During Grandma’s Christmas party, which was always the first Saturday after Christmas, my cousins and I climbed all over our uncles like a bunch of monkeys. Wrestling matches ensued, along with much teasing, laughing and other shenanigans. Then, we’d all sit down to a scrumptious homecooked family meal followed by more homemade cookies, cakes and pies. At its peak, over 60 relatives attended. It was a time of great memories.
Gettin’ Older Sucks
Denied to many, getting older is no doubt a privilege, but a big downside is having your heroes leave you. People die. Uncle Jerry died on a hunting trip in West Virginia with his nephews. I consider myself fortunate to have been on the hunt he died on by spending his last few days with him and knowing they were good ones.

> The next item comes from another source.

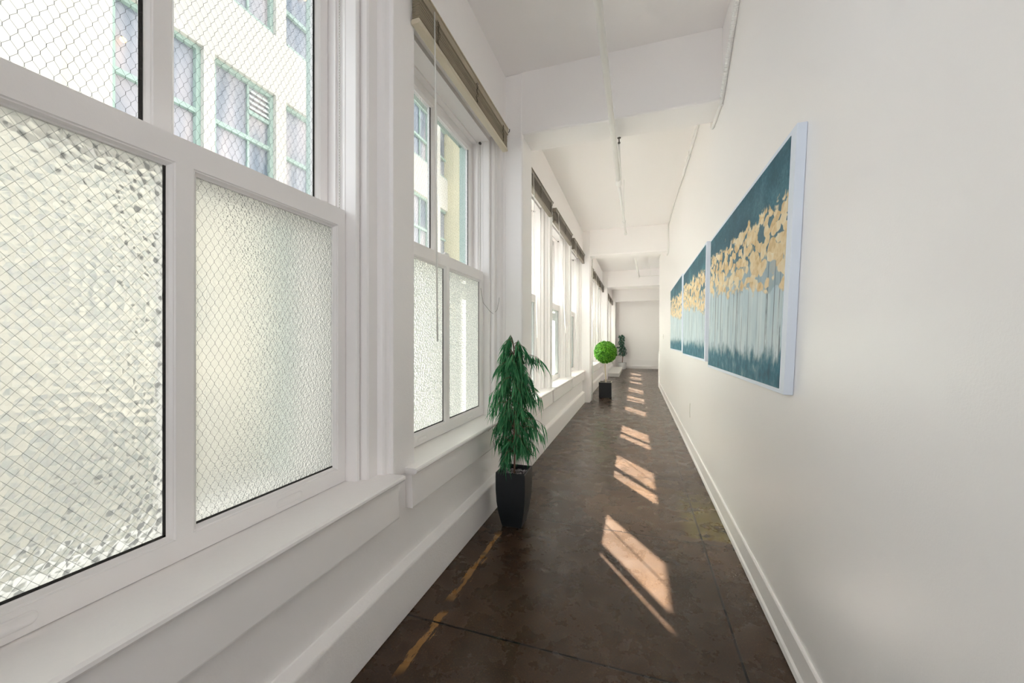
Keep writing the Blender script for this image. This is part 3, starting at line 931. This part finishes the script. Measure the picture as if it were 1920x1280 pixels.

Last week, my Uncle Gary died. He’d been on oxygen for the past two years from breathing in dirt, dust, fertilizer and insecticides while doing tractor field work on the farm.
I never knew a man who loved the outdoors as much as him. He’d ride his 4-wheeler for hours exploring miles of trails daily and spent every waking hour of deer season in his stand. He loved farming and the outdoor work it provided him.
Last year, during deer season, as I was leaving to go home, I walked past his 4-wheeler and had to take a picture. He had his oxygen bottle strapped to it along with several yards of tubing so he could wear his oxygen mask while sitting in his stand. He wouldn’t dream of missing hunting season.
On the night he died, Uncle Gary went out to dinner with two of my cousins. My aunt was babysitting their grandkids in Maryland, so Gary was “baching” it. My cousins told me they had a great time during dinner, complete with plenty of laughing, teasing and joking. Uncle Gary went home, changed into his pajamas and died with his oxygen mask on, sitting in his La-Z-Boy. I couldn’t think of a more peaceful way to go.
None of us are getting out of here alive, but it sure can leave a void when someone as special as Gary is called home. I’m lucky to have had an uncle as good as him. Who’d have thought that taking a kid on a groundhog safari would lead to a lifetime of hunting adventures, a love for the outdoors and, most importantly, a love for family?